Quelle place pour les femmes dans le mouvement paysan contestataire ?

Les femmes demeurent peu nombreuses dans le syndicat. Jean-Philippe Martin n’oublie pas le rôle des compagnes des militants qui doivent les seconder, voire les remplacer sur l’exploitation, en dépit de leurs nombreuses tâches et de leur souhait de militer, elles aussi. Il note la jeunesse de ces militants et militantes, mais aussi la sur-représentation masculine dans les instances nationales. Il dresse le portrait de quelques femmes engagées, comme Marjolaine Maurette, en Creuse ou Christiane Aymonier dans le Jura.

Un renouveau du combat pour la cause des femmes depuis le début du XIXe siècle ?

Le combat autour du statut, malgré la reconnaissance de 1999, se poursuit pour obtenir, par exemple la possibilité d’être associée dans un GAEC et pas seulement comme ayant-droit.

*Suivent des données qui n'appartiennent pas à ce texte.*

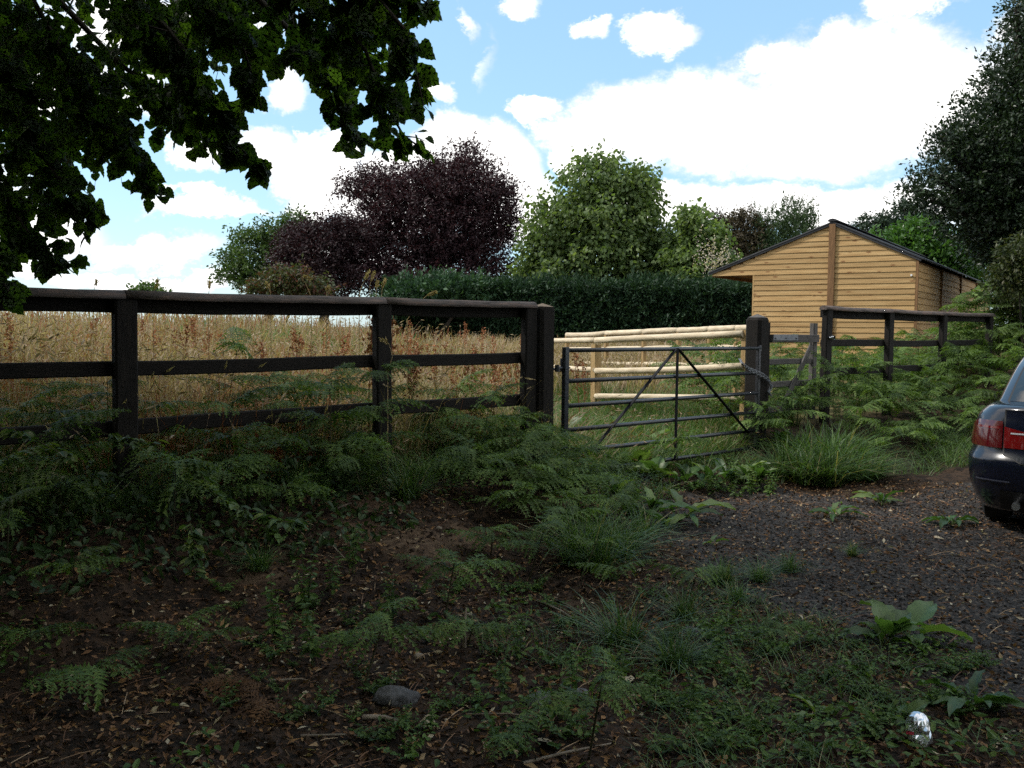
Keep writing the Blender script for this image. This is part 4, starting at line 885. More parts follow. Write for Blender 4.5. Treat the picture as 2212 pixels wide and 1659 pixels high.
# ------------------------------------------------------------------ overhanging lime tree: trunk out of frame on the left, boughs over the view
L_LIME = leafmat('lime_leaf', [(0, (.022, .042, .012)), (.5, (.038, .072, .018)), (1, (.065, .11, .026))], .68, .45, .35, rnd=.2, tcol=(2.2, 2.4, .6))
def lime_leaf_template(seed):
    rr = random.Random(seed); n = 11; up = []
    for i in range(1, n):
        t = i / n; w = .50 * math.sin(math.pi * min(1, t ** .62)) ** .85 * (1 - .12 * t) ; w = max(w, .02); tooth = .035 if i % 2 else -.012
        up.append((t * .97 - .10 * (1 - t) ** 3 * 2, w + tooth + rr.uniform(-.012, .012)))
    mid = [(.0, 0), (.28, 0), (.6, 0), (1.0, 0)]
    curl = rr.uniform(.10, .32); fold = rr.uniform(.03, .16)
    def z(x, y): return fold * abs(y) * 1.2 - curl * x * x + .04 * math.sin(9 * y + seed) * (abs(y) > .2)
    V = [(x, y, z(x, y)) for x, y in mid]; F = []
    for sgn in (1, -1):
        b = len(V); V += [(x, sgn * y, z(x, y)) for x, y in up]
        near = [min(range(4), key=lambda k: abs(mid[k][0] - x) + (0 if k < 3 else .25)) for x, _ in up]
        seq = [(0, b)]
        prev = 0
        for i in range(len(up) - 1):
            m0 = near[i]
            if m0 != prev: F.append((prev, m0, b + i) if sgn < 0 else (m0, prev, b + i)); prev = m0
            F.append((prev, b + i, b + i + 1) if sgn < 0 else (prev, b + i + 1, b + i))
        if prev != 3: F.append((prev, 3, b + len(up) - 1) if sgn < 0 else (3, prev, b + len(up) - 1))
    return np.array(V, float), np.array(F)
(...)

En 2008, le congé de maternité est aligné sur celui des salariées.

Malgré des avancées, le revenu des agricultrices travaillant seules est inférieur à celui des hommes.

Au sein de la Confédération paysanne, se crée un groupe femmes qui milite en faisant des comparaisons avec la situation des femmes dans d’autres catégories socio-professionnelles ou dans d’autres pays. Elles revendiquent la parité, un combat qui s’inscrit dans les institutions internationales, de Via campesina à la FAO et suscite de vifs débats.

Ces réflexions débouchent sur la question de la violence faite aux femmes. Ces préoccupations dépassent la Confédération paysanne et le seul monde agricole.

Être paysanne et militer à la Confédération paysanne

Bien que souvent non-issues du milieu agricole, les femmes paysannes ont su trouver leur place. À partir de quelques exemples, l’auteur montre comment elles s’organisent pour travailler et militer.

Il fait une place à la réflexion sur le désengagement.

Un ouvrage qui met en lumière les femmes paysannes. Quelques portraits donnent vie à leur combat. Ce livre a toute sa place dans les CDI, notamment des établissements d’enseignement agricole.